Mi abuela se llamaba Lola. Se había casado un 18 de julio de 1936, a los 21 años, en una iglesia que quemaron al día siguiente. Ahora sí que la puedo entender cuando la imagino en la calle tragándose el miedo a un final rápido o a uno doloroso. O encerrada pensando en si le traerían la muerte a domicilio, como al vecino al que vinieron a buscar los milicianos, que se escondió bien. Pero el portero les dijo que sí, que sí que estaba, que buscaran mejor. Y le encontraron.
Ella sabría que se jugaba la vida a cada paso que la alejaba de casa y que también se la jugaba a cada hora que pasaba en casa. Y luego resulta que también se estaba decidiendo mi existencia.
Lola pasearía por calles transfiguradas que ya no eran las de junio. Leería alborozo insensato, pero esperanzador, en las risas de unos; y se reconocería en las miradas de inquietud y hambre futuro de otros. Entraría en el mercado para comprobar, unos días, que las lechugas seguían siendo del verde del jade y, otros, que al cartel de la pescadilla se le había caído la ce.
Un día tras otro, mientras cumplía los 22, los 23, los 24 con una tarta que cada vez llevaba menos azúcar, tuvo que turnarse entre la felicidad de una vida recién inaugurada y el dolor de todo lo demás, de lo que se vivía y de lo que se esperaba. Y me imagino hacia dónde caía su balanza contra todo lo predecible, porque la recuerdo cantando como una niña canciones de los dos bandos a los noventa y pico años, con ese brillo en los ojos de cuando cantaba y de cuando me veía. A pesar de todo lo que había perdido ya, de todos los que había perdido entonces, dos hijos y casi todos los demás. Y sé que el pozo del que sacaba su alegría tenía que ser muy profundo. 

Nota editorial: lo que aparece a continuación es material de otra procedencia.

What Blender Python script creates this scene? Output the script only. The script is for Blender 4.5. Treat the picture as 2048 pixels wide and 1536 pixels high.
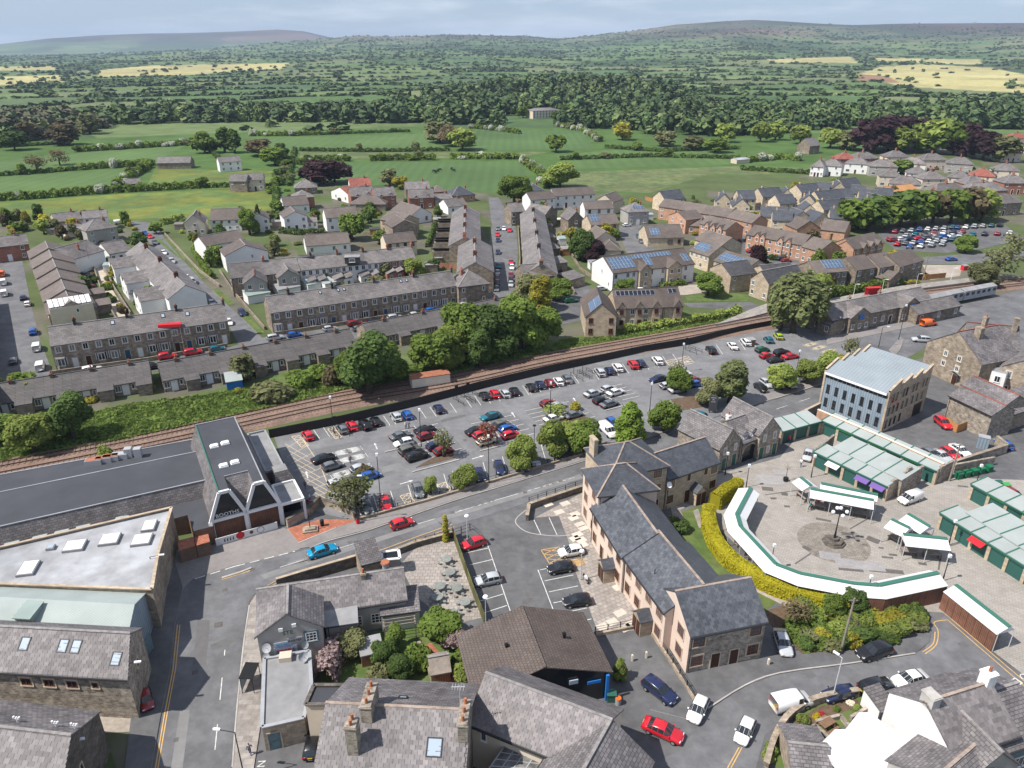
import bpy,math,random
import numpy as np
from mathutils import Vector,Matrix,noise as mnoise
random.seed(11);rng=np.random.default_rng(11)
S=bpy.context.scene
for o in list(bpy.data.objects):bpy.data.objects.remove(o)
C=S.collection
R=math.radians
CAMH=60.0;PITCH=R(24.5);FPX=1475.0
cam=bpy.data.cameras.new('camera');camo=bpy.data.objects.new('camera',cam);C.objects.link(camo)
camo.location=(0,0,CAMH);camo.rotation_euler=(R(90)-PITCH,0,0)
cam.sensor_width=36;cam.lens=36*FPX/2048;cam.clip_end=60000;cam.clip_start=1
S.camera=camo
SUN_EL=R(53);SHADOW_AZ=R(20)
w=bpy.data.worlds.new('World');S.world=w;w.use_nodes=True
nt=w.node_tree;nt.nodes.clear()
wo=nt.nodes.new('ShaderNodeOutputWorld');bg=nt.nodes.new('ShaderNodeBackground');bg.inputs[1].default_value=0.066
sky=nt.nodes.new('ShaderNodeTexSky');sky.sky_type='NISHITA';sky.sun_disc=False
sky.sun_elevation=SUN_EL;sky.sun_rotation=R(270)-SHADOW_AZ;sky.altitude=100;sky.air_density=1.0;sky.dust_density=0.7;sky.ozone_density=1.6
tc=nt.nodes.new('ShaderNodeTexCoord');mp=nt.nodes.new('ShaderNodeMapping');mp.inputs['Scale'].default_value=(3.2,3.2,22)
nz=nt.nodes.new('ShaderNodeTexNoise');nz.inputs['Scale'].default_value=1.5;nz.inputs['Detail'].default_value=9;nz.inputs['Roughness'].default_value=.6
rp=nt.nodes.new('ShaderNodeValToRGB');rp.color_ramp.elements[0].position=.46;rp.color_ramp.elements[1].position=.64
rp.color_ramp.elements[0].color=(.3,.3,.3,1);rp.color_ramp.elements[1].color=(.85,.85,.85,1)
mx=nt.nodes.new('ShaderNodeMixRGB');mx.inputs[2].default_value=(9.0,9.6,10.6,1)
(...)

Y puede que esto concluya para la mayoría de nosotros de una manera similar a como terminó para ella: como un tapón que se abre y desatasca las angustias y lo renueva todo. Quizás lo que entre no tenga la forma perfecta de un coche conducido por los que más echas de menos y lleno hasta los topes de lo que llevas años necesitando. Pero un poco de esa sensación se coló en mi cocorota el primer día que pude pasear una hora casi en libertad por la orilla del Atlántico, mirando feliz y alucinado las olas que chocaban contra las rocas y las murallitas de Cádiz, las que tocaban la punta de mi zapato en la arena, contenidas, pero libres, como me veía yo ese día.
Viene una explosión de alegría, claro que viene.



Por supuesto, este texto, que habla de personas y de ninguna otra cosa más, no es para quienes creen que las guerras recientes solo se pueden contar como un cuento de buenos y malos y se olvidan de que, la mayoría de nosotros, en tiempos de paz, por la mañana delatamos a un compañero de trabajo y por la tarde le cedemos el asiento a una embarazada. Y que, en tiempos extremos, seremos un día héroes y otro, canallas. Incluso el mismo día.